Monday, February 16, 2015

Do Muslim Women Need Saving?  By Lila Abu-Lughod

I have compiled below some bits on the book. There are so many recent events tied closely or broadly to the subject of the book. I have kept the focus fairly tightly on the book in the links here, except for the last one, which makes some connections, and we can make more of these in our discussion. I hope the pieces are helpful, and I look forward to the session!

Summary of the book (adapted from the jacket blurb):  Frequent reports of honor killings, disfigurement, and sensational abuse have given rise to a consensus in the West, a message propagated by human rights groups and the media: Muslim women need to be rescued. Lila Abu-Lughod boldly challenges this conclusion. In recent years Abu-Lughod has struggled to reconcile the popular image of women victimized by Islam with the complex women she has known through her research in various communities in the Muslim world. She renders that divide vivid by presenting detailed vignettes of the lives of ordinary Muslim women, and showing that the problem of gender inequality cannot be laid at the feet of religion alone. Poverty and authoritarianism—conditions not unique to the Islamic world, and produced out of global interconnections that implicate the West—are often more decisive.
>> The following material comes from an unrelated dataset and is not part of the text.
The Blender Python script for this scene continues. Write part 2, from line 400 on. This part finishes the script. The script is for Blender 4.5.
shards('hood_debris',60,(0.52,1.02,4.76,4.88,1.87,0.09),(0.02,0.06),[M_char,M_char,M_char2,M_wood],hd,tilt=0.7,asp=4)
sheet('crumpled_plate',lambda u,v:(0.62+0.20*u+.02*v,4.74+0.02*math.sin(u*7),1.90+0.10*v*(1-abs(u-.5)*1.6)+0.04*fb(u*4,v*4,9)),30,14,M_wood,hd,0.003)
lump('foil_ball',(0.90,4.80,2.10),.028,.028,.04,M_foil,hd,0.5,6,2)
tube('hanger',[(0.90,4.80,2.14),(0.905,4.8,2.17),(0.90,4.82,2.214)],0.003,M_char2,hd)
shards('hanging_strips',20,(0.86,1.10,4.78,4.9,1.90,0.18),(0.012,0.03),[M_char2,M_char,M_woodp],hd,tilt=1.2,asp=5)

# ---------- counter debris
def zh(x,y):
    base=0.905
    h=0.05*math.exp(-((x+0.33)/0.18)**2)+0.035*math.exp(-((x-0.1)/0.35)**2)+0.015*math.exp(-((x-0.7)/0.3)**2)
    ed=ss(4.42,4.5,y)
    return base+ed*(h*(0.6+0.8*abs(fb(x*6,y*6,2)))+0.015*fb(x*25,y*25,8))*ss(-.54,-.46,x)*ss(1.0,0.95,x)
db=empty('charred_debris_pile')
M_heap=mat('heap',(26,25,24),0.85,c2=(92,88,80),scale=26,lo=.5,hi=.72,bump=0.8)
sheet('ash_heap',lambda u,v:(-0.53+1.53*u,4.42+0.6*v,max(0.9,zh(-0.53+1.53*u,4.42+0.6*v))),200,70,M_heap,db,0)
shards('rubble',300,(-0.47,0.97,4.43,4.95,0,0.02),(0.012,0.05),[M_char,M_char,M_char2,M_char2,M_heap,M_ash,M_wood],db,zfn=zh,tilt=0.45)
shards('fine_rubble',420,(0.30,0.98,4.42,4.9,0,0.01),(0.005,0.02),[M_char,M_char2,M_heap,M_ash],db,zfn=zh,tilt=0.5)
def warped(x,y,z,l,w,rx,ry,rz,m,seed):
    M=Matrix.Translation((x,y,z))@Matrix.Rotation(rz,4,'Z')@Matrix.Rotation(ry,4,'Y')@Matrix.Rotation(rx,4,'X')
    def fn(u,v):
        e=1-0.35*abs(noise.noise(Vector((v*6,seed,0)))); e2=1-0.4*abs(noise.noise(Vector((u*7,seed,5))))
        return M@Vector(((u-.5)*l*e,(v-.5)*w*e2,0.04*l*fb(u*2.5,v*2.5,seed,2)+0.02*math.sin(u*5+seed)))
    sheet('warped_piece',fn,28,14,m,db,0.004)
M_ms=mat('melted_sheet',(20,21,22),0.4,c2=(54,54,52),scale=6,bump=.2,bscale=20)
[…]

The standard Western vocabulary of oppression, choice, and freedom is too blunt to describe these women’s lives. Do Muslim Women Need Saving? is an indictment of a mindset that has justified all manner of foreign interference, including military invasion, in the name of rescuing women from Islam—as well as a moving portrait of women’s actual experiences, and of the contingencies with which they live.

Abu-Lughod videos and article:  Two very short but informative videos of Abu-Lughod talking about the book, from the Harvard University Press and New York Times sites, and a brief article by Abu-Lughod in Time online.

Review of the book:  An excellent and easy to read review of Abu-Lughod's book by Elif Shafak, a prominent Turkish woman author who is published widely in English.

Blog post with two key images discussed in the book:  A post on a blog called Sociological Images that briefly covers the two images that Abu-Lughod discusses in depth in the book: the image used by a German human rights group, purporting to be in support of women's rights, that equates women in burqas with garbage bags; and the controversial image from a 2010 Time magazine cover of Afghan woman Bibi Aysha.

Interview with a Muslim-American civil rights activist:  In this excellent interview, Linda Sarsour, executive director of the Arab American Association of NYC, talks about the increase in Islamophobia and linkages between the movement against this and the current racial justice movement that grew out of Ferguson.